**EXERCISE DETAILS**
Pick out the lines below with "scene" and list them.
***** SOURCE EXCERPT
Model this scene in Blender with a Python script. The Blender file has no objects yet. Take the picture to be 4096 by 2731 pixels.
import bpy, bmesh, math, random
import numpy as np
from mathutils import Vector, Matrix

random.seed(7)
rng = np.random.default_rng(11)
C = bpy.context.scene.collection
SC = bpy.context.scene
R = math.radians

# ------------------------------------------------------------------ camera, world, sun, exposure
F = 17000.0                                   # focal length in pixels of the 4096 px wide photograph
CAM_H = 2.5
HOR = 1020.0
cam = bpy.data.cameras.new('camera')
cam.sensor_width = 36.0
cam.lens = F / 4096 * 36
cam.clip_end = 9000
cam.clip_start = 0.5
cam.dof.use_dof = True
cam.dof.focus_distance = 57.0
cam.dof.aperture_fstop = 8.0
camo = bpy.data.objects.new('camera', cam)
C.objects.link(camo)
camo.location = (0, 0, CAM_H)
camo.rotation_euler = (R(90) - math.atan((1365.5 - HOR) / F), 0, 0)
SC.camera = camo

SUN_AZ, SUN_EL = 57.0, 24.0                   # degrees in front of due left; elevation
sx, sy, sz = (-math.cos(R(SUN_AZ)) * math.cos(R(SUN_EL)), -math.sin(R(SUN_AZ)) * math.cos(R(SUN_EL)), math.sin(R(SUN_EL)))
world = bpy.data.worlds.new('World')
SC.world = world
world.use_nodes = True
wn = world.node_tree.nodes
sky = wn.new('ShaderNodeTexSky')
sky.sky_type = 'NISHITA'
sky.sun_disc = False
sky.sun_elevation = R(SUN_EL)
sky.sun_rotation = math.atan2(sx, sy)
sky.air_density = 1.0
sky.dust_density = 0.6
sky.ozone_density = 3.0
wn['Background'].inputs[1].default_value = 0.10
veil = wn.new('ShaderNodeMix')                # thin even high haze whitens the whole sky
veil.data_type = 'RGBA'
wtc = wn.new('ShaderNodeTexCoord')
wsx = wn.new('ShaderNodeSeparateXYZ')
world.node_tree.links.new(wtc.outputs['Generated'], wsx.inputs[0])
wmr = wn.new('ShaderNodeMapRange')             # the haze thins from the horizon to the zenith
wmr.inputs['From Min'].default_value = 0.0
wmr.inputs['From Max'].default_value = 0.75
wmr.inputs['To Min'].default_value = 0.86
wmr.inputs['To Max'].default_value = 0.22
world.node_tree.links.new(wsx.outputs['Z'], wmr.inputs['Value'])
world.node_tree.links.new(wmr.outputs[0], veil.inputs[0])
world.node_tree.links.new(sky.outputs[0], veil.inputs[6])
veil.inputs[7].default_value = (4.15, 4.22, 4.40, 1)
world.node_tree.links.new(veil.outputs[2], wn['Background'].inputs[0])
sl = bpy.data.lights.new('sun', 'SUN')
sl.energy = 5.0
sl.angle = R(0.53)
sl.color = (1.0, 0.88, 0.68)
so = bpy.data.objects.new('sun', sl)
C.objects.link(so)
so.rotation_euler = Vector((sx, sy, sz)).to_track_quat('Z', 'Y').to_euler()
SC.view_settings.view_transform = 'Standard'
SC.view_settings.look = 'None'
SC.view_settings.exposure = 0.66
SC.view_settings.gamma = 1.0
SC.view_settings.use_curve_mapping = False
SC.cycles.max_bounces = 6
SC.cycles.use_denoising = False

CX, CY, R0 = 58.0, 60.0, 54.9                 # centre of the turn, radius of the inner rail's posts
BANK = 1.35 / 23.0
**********
**TASK RESULT**
Model this scene in Blender with a Python script. The Blender file has no objects yet. Take the picture to be 4096 by 2731 pixels.
C = bpy.context.scene.collection
SC = bpy.context.scene